Coogler reworked the script and the role of T’Challa was not recast. So what was it like making “Black Panther 2” without Boseman? According to co-star Martin Freeman – who reprises his role as Everett Ross in the sequel – it was expectedly “strange and sad.”

“On the one hand, you’re making the film that you’re there to make, and there are scores and scores of people on set, joined in this endeavor to make the film,” Freeman told Collider. “But there’s also no question that, at the heart of it, there’s quite a gap now, and you felt it.”

Freeman said respect goes to Coogler for putting his all into getting “Black Panther: Wakanda Forever” done, but described the strange experience of not having Boseman on set.

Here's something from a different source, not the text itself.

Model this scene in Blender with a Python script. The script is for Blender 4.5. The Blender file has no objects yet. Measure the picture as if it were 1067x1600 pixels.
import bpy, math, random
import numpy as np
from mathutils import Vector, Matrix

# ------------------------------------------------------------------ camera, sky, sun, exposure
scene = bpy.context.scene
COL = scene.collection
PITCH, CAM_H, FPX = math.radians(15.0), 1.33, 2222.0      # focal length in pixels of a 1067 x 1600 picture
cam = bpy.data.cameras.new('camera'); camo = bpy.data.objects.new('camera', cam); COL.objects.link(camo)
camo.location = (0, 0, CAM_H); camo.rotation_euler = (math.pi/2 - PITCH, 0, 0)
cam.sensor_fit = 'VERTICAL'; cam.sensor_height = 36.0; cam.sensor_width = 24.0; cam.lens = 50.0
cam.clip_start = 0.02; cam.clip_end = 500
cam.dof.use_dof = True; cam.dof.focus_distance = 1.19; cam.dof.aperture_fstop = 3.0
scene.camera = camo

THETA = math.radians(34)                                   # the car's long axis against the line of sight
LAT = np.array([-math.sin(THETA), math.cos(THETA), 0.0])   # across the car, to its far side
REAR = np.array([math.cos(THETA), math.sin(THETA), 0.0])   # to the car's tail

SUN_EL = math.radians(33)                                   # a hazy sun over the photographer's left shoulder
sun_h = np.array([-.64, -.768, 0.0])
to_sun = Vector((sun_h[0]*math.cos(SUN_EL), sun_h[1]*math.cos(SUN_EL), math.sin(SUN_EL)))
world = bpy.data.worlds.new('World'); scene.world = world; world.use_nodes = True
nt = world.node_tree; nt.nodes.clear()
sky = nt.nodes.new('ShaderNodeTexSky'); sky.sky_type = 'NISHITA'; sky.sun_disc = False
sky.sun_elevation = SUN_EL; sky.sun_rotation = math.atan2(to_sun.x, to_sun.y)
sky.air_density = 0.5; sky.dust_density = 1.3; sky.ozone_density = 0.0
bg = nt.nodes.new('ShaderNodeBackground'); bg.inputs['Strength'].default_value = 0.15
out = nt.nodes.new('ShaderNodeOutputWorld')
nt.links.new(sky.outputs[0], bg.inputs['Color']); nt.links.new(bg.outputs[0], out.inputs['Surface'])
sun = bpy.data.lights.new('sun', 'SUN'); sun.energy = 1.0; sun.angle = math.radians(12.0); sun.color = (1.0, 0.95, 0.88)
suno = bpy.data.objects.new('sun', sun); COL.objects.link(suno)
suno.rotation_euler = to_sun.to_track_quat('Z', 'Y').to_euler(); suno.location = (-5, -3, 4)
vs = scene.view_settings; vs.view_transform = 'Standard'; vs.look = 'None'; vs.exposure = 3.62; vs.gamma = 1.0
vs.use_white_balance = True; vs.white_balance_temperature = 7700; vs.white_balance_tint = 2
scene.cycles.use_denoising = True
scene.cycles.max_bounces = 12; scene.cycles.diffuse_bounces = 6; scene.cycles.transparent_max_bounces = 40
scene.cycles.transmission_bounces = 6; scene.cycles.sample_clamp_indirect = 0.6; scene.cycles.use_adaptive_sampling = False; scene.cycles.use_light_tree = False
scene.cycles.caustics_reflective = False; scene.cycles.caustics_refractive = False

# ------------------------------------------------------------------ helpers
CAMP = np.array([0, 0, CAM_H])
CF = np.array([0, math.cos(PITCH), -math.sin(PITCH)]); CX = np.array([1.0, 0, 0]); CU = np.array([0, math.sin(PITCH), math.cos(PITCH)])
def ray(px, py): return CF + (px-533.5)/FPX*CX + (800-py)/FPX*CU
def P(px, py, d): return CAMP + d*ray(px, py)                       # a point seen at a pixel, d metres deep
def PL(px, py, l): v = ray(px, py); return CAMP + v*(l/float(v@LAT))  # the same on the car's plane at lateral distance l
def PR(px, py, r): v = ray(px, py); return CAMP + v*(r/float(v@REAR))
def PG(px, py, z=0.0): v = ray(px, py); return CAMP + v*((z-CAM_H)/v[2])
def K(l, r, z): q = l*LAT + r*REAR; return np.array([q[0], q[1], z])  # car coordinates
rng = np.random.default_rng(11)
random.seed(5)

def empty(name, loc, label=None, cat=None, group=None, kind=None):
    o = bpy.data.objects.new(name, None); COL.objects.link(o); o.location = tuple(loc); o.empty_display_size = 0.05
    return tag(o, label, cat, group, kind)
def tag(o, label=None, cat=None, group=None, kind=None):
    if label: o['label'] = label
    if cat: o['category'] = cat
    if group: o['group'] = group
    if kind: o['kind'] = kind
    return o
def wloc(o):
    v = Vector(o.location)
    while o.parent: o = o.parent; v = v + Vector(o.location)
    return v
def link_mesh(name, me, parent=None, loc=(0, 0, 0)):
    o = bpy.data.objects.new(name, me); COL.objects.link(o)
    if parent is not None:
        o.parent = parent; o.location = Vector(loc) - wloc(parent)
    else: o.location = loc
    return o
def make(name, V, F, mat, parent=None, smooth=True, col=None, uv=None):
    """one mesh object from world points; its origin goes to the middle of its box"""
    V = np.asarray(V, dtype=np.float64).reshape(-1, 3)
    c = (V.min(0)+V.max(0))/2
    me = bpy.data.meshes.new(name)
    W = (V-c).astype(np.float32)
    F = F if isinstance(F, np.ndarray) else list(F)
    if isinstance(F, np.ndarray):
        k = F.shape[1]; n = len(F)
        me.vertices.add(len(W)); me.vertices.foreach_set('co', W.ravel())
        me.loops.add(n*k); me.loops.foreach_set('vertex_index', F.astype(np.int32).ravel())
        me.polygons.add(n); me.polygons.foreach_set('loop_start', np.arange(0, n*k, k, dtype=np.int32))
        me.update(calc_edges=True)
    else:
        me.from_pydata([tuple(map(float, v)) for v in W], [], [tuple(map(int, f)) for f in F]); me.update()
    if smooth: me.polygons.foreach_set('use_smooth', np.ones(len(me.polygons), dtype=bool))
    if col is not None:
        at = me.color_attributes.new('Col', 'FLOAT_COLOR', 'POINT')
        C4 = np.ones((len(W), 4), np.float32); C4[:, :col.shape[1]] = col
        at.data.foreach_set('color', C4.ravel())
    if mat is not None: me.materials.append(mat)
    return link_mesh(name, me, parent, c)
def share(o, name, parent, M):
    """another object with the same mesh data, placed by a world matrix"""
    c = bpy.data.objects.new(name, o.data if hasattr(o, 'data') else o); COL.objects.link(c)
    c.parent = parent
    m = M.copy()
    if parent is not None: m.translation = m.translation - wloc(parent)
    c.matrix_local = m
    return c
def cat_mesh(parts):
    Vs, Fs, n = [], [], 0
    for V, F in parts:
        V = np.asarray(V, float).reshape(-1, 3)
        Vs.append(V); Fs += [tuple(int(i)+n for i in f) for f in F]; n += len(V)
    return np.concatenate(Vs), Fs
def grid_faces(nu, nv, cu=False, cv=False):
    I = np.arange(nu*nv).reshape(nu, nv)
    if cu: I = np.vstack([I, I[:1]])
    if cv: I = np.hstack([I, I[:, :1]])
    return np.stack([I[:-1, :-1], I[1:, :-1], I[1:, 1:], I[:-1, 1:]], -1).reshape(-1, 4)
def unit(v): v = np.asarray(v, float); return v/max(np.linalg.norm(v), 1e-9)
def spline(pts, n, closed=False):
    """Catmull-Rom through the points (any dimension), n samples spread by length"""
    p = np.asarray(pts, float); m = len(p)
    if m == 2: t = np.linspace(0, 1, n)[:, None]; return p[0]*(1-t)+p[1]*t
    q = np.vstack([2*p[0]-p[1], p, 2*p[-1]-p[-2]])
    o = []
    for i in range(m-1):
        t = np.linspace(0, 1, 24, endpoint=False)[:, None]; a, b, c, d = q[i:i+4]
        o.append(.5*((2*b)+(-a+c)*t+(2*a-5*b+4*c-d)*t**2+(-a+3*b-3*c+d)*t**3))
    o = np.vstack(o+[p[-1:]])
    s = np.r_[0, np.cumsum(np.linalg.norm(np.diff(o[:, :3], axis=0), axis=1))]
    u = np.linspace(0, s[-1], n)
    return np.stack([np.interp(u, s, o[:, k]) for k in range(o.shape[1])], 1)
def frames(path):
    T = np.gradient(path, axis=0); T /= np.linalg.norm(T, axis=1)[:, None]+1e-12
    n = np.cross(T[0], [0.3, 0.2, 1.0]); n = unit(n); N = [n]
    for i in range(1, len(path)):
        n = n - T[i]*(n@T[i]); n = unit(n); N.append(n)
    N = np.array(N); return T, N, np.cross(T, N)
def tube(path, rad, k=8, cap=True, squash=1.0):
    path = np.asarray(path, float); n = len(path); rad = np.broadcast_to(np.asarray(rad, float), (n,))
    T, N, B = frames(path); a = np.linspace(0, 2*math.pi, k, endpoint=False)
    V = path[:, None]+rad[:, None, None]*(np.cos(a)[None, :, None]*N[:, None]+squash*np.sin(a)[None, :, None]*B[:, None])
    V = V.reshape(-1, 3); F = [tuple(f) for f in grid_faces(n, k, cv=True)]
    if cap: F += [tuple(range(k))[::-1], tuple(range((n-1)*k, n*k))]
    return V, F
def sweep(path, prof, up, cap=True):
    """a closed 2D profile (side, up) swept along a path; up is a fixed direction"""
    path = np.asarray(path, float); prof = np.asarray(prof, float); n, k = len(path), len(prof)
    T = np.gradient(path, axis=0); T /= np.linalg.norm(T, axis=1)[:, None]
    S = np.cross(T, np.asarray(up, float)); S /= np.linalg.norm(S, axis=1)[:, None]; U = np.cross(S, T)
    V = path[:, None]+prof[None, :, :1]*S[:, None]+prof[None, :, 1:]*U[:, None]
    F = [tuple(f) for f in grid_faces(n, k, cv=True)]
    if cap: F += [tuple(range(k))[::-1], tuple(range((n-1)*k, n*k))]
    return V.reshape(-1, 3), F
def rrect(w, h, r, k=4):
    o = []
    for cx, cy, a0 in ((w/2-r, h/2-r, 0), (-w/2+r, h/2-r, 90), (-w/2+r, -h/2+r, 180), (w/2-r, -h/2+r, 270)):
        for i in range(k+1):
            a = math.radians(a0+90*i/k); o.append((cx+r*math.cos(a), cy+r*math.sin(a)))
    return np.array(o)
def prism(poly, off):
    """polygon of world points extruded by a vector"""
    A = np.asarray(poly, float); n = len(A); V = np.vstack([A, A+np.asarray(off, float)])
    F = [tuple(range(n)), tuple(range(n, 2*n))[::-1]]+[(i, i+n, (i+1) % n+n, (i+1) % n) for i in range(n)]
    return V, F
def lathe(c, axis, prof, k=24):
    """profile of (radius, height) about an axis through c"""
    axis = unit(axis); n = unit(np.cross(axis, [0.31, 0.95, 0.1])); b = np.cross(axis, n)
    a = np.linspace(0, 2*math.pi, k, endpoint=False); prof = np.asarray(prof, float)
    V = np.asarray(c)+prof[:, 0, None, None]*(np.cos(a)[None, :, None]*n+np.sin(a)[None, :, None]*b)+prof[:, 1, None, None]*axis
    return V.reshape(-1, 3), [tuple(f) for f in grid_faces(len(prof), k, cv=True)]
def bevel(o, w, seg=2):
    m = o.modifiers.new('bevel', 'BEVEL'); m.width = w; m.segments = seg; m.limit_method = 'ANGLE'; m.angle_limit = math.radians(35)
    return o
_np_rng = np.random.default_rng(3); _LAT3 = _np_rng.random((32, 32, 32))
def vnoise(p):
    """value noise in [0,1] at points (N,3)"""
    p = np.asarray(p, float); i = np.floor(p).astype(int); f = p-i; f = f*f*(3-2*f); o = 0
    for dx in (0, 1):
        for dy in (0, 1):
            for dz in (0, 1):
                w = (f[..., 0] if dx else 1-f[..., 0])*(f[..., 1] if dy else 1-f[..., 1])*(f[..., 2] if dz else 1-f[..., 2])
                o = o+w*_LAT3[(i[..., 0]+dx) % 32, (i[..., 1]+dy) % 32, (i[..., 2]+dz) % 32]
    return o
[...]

“It was odd with Chadwick [Boseman] not being there,” Freeman said. “There’s no way around that. I think everyone would find it pretty strange and sad, but at the same time, things don’t just end. It’s not like, ‘Well, that’s happened, so we just all have to go off and never do it again.’ But it was odd.”

Marvel Studios

The actor admitted that after Boseman died, Freeman wasn’t sure if “Black Panther 2” would still be made.

“I thought, ‘Okay, well maybe there just won’t be another one.’ But there are still other stories to tell within that world and other great characters. I think, and I hope that we’ve made a good film. I trust Ryan Coogler a lot.”

“Black Panther: Wakanda Forever” is scheduled to open in theaters on Nov. 11, 2022.